NEWARK, N.J. — “They smelled blood.”

William Karlsson was frustrated, yet matter-of-fact, in describing one of his team’s most devastating collapses, one that saw the Vegas Golden Knights give up four unanswered goals en route to a 5-4 overtime defeat.

“After we scored the third one, we kind of stopped playing,” said Karlsson, whose two goals moved him into a team lead with 13. “We let them play today, and it’s not how we should have been.”

Head coach Gerard Gallant was not pleased by his team’s effort. Said Gallant: “We played a real good first 10 minutes of the game. That was it.”

He’s not wrong. Following the game’s first 10 minutes, the Golden Knights were outshot 37-15, and outscored 5-1.

“When we got up 3-0, the boys thought it was over,” Gallant said. “It sure looked like that; we just stopped skating.”

Whether it was low energy, one too many power plays allowed, or a strong New Jersey Devils effort, the Golden Knights simply did not play well enough in front of their netminder.

Marc-Andre Fleury was thwarted in his quest to tie Hall of Famer Tony Esposito (423 W) for ninth-place on the all-time wins leaderboard after allowing five goals on 42 shots.

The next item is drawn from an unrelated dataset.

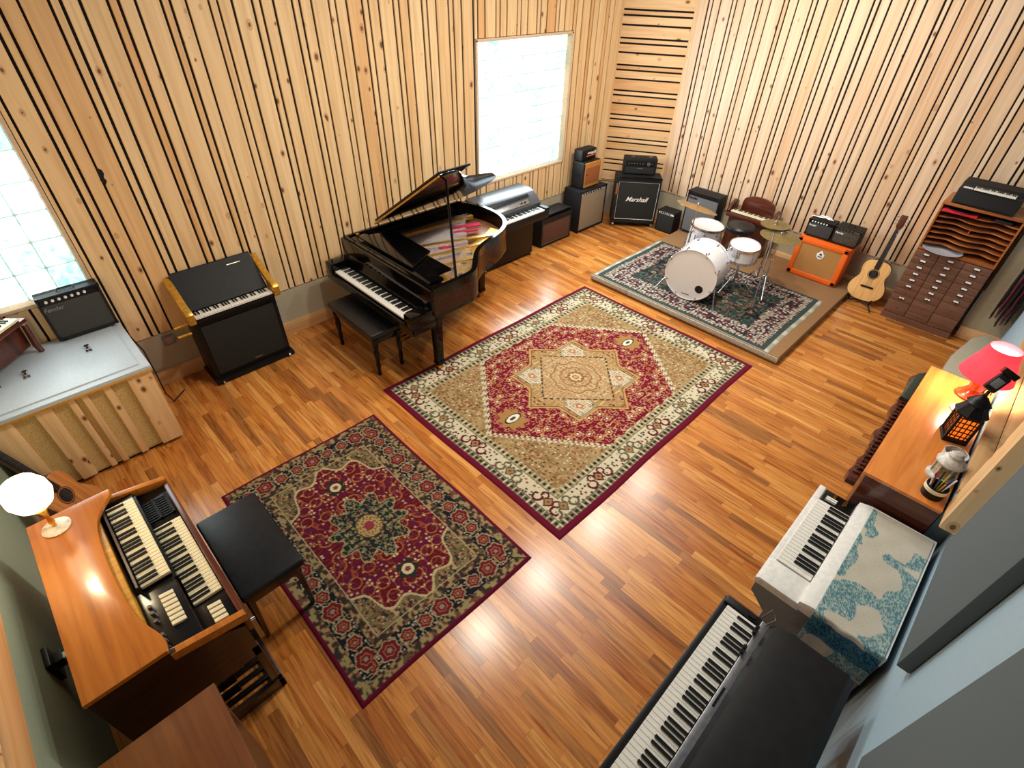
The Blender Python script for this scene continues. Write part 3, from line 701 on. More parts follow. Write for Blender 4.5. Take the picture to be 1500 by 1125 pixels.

“When you let a team have so many Grade-A chances and you hang your goalie out to dry like that, it’s not gonna happen,” said second-year winger Alex Tuch, whose first period wraparound goal seemed to energize the Knights in the early going.

Tuch was one of the game’s stronger performers, and his new-look line with Oscar Lindberg and Paul Stastny, had the best shot share (45% at 5v5) on the team. Still, one line does not win a game on its own, and even they had some of their own struggles, allowing a pair of high-danger chances.

“Our game is transition, and turnovers don’t happen by one guy forechecking—it happens with all five guys forechecking, and we didn’t do that consistently,” Tuch said. “We sat back and let them dictate the pace of play.”

Sitting back appeared the prevailing theme in this contest, and it is now two games in a row in which the Golden Knights have not seemed to skate awfully hard, opting to play an uncharacteristically low-tempo game.

The Golden Knights will look to claim five of a possible six points on their Big Apple swing, when they take on the New York Rangers on Sunday morning (9:30am PT).